▶ **Stated goal**: Every line of the material is to be repeated exactly as it stands.

▶ **Source material**:

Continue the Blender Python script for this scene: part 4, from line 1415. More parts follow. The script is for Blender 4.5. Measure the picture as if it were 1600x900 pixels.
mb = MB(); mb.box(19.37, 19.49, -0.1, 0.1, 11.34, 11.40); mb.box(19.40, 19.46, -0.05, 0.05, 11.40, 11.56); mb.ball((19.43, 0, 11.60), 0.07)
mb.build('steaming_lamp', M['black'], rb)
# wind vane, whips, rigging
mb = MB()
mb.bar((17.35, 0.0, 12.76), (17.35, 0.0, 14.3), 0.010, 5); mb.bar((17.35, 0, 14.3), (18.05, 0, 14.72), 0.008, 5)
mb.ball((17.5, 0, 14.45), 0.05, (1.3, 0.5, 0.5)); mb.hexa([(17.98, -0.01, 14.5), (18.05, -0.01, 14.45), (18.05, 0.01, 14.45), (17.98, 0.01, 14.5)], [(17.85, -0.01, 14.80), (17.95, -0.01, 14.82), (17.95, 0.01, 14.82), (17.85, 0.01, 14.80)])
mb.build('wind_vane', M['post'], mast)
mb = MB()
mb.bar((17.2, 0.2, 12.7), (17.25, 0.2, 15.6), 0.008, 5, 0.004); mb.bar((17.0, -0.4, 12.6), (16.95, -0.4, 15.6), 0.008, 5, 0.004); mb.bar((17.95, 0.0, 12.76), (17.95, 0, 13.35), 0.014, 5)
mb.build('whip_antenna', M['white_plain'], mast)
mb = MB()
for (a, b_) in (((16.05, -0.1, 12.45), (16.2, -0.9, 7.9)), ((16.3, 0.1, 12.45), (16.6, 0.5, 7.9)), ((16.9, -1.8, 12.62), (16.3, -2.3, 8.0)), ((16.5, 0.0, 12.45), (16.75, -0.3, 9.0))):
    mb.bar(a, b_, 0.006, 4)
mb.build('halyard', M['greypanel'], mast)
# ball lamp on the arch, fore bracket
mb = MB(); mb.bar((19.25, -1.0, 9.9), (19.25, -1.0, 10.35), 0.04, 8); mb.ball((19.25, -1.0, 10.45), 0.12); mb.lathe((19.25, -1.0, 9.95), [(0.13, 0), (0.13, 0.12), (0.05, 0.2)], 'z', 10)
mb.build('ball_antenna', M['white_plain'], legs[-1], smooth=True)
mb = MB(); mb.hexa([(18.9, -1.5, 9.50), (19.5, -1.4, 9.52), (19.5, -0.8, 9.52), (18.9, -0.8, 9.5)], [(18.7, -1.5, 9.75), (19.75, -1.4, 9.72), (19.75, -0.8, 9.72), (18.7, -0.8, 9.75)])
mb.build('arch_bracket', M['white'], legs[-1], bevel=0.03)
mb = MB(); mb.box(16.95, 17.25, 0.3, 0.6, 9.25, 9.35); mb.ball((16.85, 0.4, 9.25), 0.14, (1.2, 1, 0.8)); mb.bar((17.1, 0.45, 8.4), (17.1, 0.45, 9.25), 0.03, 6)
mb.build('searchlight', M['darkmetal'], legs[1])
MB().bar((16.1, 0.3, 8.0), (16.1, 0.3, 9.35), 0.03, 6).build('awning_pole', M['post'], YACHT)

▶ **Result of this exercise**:
Continue the Blender Python script for this scene: part 4, from line 1415. More parts follow. The script is for Blender 4.5. Measure the picture as if it were 1600x900 pixels.
mb = MB(); mb.box(19.37, 19.49, -0.1, 0.1, 11.34, 11.40); mb.box(19.40, 19.46, -0.05, 0.05, 11.40, 11.56); mb.ball((19.43, 0, 11.60), 0.07)
mb.build('steaming_lamp', M['black'], rb)
# wind vane, whips, rigging
mb = MB()
mb.bar((17.35, 0.0, 12.76), (17.35, 0.0, 14.3), 0.010, 5); mb.bar((17.35, 0, 14.3), (18.05, 0, 14.72), 0.008, 5)
mb.ball((17.5, 0, 14.45), 0.05, (1.3, 0.5, 0.5)); mb.hexa([(17.98, -0.01, 14.5), (18.05, -0.01, 14.45), (18.05, 0.01, 14.45), (17.98, 0.01, 14.5)], [(17.85, -0.01, 14.80), (17.95, -0.01, 14.82), (17.95, 0.01, 14.82), (17.85, 0.01, 14.80)])
mb.build('wind_vane', M['post'], mast)
mb = MB()
mb.bar((17.2, 0.2, 12.7), (17.25, 0.2, 15.6), 0.008, 5, 0.004); mb.bar((17.0, -0.4, 12.6), (16.95, -0.4, 15.6), 0.008, 5, 0.004); mb.bar((17.95, 0.0, 12.76), (17.95, 0, 13.35), 0.014, 5)
mb.build('whip_antenna', M['white_plain'], mast)
mb = MB()
for (a, b_) in (((16.05, -0.1, 12.45), (16.2, -0.9, 7.9)), ((16.3, 0.1, 12.45), (16.6, 0.5, 7.9)), ((16.9, -1.8, 12.62), (16.3, -2.3, 8.0)), ((16.5, 0.0, 12.45), (16.75, -0.3, 9.0))):
    mb.bar(a, b_, 0.006, 4)
mb.build('halyard', M['greypanel'], mast)
# ball lamp on the arch, fore bracket
mb = MB(); mb.bar((19.25, -1.0, 9.9), (19.25, -1.0, 10.35), 0.04, 8); mb.ball((19.25, -1.0, 10.45), 0.12); mb.lathe((19.25, -1.0, 9.95), [(0.13, 0), (0.13, 0.12), (0.05, 0.2)], 'z', 10)
mb.build('ball_antenna', M['white_plain'], legs[-1], smooth=True)
mb = MB(); mb.hexa([(18.9, -1.5, 9.50), (19.5, -1.4, 9.52), (19.5, -0.8, 9.52), (18.9, -0.8, 9.5)], [(18.7, -1.5, 9.75), (19.75, -1.4, 9.72), (19.75, -0.8, 9.72), (18.7, -0.8, 9.75)])
mb.build('arch_bracket', M['white'], legs[-1], bevel=0.03)
mb = MB(); mb.box(16.95, 17.25, 0.3, 0.6, 9.25, 9.35); mb.ball((16.85, 0.4, 9.25), 0.14, (1.2, 1, 0.8)); mb.bar((17.1, 0.45, 8.4), (17.1, 0.45, 9.25), 0.03, 6)
mb.build('searchlight', M['darkmetal'], legs[1])
MB().bar((16.1, 0.3, 8.0), (16.1, 0.3, 9.35), 0.03, 6).build('awning_pole', M['post'], YACHT)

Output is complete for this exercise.